Everything in the listing should be restated word for word.

>> START

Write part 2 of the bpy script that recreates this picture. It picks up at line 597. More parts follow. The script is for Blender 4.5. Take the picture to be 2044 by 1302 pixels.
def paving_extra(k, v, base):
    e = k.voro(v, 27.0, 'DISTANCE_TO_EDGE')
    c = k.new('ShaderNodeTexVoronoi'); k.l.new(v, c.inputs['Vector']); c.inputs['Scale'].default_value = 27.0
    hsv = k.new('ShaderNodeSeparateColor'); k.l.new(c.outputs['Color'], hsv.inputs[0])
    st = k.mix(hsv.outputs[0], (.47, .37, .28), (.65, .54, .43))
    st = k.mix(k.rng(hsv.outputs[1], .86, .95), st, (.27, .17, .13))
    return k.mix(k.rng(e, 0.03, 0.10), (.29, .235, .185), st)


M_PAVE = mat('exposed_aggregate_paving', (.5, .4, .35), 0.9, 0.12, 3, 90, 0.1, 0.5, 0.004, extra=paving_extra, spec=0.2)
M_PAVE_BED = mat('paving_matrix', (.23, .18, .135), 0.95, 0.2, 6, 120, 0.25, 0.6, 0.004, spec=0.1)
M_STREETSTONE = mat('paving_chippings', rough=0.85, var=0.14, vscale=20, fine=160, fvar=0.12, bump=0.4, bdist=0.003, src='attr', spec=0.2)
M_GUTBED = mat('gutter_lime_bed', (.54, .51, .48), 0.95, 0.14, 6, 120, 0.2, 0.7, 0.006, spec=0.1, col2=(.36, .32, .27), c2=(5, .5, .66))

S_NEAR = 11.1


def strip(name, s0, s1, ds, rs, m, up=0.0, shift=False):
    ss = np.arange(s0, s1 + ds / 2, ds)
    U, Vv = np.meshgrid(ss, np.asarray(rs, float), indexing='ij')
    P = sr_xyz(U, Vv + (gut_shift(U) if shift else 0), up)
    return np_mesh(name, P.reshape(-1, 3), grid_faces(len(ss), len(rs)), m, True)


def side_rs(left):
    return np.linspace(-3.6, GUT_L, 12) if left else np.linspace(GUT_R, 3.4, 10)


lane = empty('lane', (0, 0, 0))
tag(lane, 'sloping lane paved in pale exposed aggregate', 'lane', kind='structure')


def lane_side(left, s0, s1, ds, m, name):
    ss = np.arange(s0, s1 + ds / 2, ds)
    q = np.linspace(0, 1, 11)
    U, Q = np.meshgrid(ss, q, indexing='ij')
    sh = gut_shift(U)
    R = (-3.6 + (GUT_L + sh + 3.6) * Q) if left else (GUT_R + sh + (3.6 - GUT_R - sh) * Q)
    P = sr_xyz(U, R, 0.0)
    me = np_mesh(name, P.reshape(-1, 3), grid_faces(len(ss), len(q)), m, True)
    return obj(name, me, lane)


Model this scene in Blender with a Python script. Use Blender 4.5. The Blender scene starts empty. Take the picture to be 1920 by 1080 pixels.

>> END

## [Final result]
Write part 2 of the bpy script that recreates this picture. It picks up at line 597. More parts follow. The script is for Blender 4.5. Take the picture to be 2044 by 1302 pixels.
def paving_extra(k, v, base):
    e = k.voro(v, 27.0, 'DISTANCE_TO_EDGE')
    c = k.new('ShaderNodeTexVoronoi'); k.l.new(v, c.inputs['Vector']); c.inputs['Scale'].default_value = 27.0
    hsv = k.new('ShaderNodeSeparateColor'); k.l.new(c.outputs['Color'], hsv.inputs[0])
    st = k.mix(hsv.outputs[0], (.47, .37, .28), (.65, .54, .43))
    st = k.mix(k.rng(hsv.outputs[1], .86, .95), st, (.27, .17, .13))
    return k.mix(k.rng(e, 0.03, 0.10), (.29, .235, .185), st)


M_PAVE = mat('exposed_aggregate_paving', (.5, .4, .35), 0.9, 0.12, 3, 90, 0.1, 0.5, 0.004, extra=paving_extra, spec=0.2)
M_PAVE_BED = mat('paving_matrix', (.23, .18, .135), 0.95, 0.2, 6, 120, 0.25, 0.6, 0.004, spec=0.1)
M_STREETSTONE = mat('paving_chippings', rough=0.85, var=0.14, vscale=20, fine=160, fvar=0.12, bump=0.4, bdist=0.003, src='attr', spec=0.2)
M_GUTBED = mat('gutter_lime_bed', (.54, .51, .48), 0.95, 0.14, 6, 120, 0.2, 0.7, 0.006, spec=0.1, col2=(.36, .32, .27), c2=(5, .5, .66))

S_NEAR = 11.1


def strip(name, s0, s1, ds, rs, m, up=0.0, shift=False):
    ss = np.arange(s0, s1 + ds / 2, ds)
    U, Vv = np.meshgrid(ss, np.asarray(rs, float), indexing='ij')
    P = sr_xyz(U, Vv + (gut_shift(U) if shift else 0), up)
    return np_mesh(name, P.reshape(-1, 3), grid_faces(len(ss), len(rs)), m, True)


def side_rs(left):
    return np.linspace(-3.6, GUT_L, 12) if left else np.linspace(GUT_R, 3.4, 10)


lane = empty('lane', (0, 0, 0))
tag(lane, 'sloping lane paved in pale exposed aggregate', 'lane', kind='structure')


def lane_side(left, s0, s1, ds, m, name):
    ss = np.arange(s0, s1 + ds / 2, ds)
    q = np.linspace(0, 1, 11)
    U, Q = np.meshgrid(ss, q, indexing='ij')
    sh = gut_shift(U)
    R = (-3.6 + (GUT_L + sh + 3.6) * Q) if left else (GUT_R + sh + (3.6 - GUT_R - sh) * Q)
    P = sr_xyz(U, R, 0.0)
    me = np_mesh(name, P.reshape(-1, 3), grid_faces(len(ss), len(q)), m, True)
    return obj(name, me, lane)


Model this scene in Blender with a Python script. Use Blender 4.5. The Blender scene starts empty. Take the picture to be 1920 by 1080 pixels.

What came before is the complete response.